An effective model for the cosmic-dawn 21-cm signal

The 21-cm signal holds the key to understanding the first structure formation during cosmic dawn. Theoretical progress over the last decade has focused on simulations of this signal, given the non-linear and non-local relation between initial conditions and observables (21 cm or reionization maps). Here, instead, we propose an effective and fully analytical model for the 21-cm signal during cosmic dawn. We take advantage of the exponential-like behaviour of the local star-formation rate density (SFRD) against densities at early times to analytically find its correlation functions including non-linearities. The SFRD acts as the building block to obtain the statistics of radiative fields (X-ray and Lyman a fluxes), and therefore the 21-cm signal. We implement this model as the public PYTHON package Zeus21. This code can fully predict the 21-cm global signal and power spectrum in similar to 1 s, with negligible memory requirements.
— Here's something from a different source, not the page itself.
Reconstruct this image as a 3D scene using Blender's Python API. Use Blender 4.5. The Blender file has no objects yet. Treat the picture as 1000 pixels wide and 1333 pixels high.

When comparing against state-of-the-art semi-numerical simulations from 21CMFAST we find agreement to similar to 10 per cent precision in both the 21-cm global signal and power spectra, after accounting for a (previously missed) underestimation of adiabatic fluctuations in 21CMFAST. Zeus21 is modular, allowing the user to vary the astrophysical model for the first galaxies, and interfaces with the cosmological code CLASS , which enables searches for beyond standard-model cosmology in 21-cm data. This represents a step towards bringing 21-cm to the era of precision cosmology.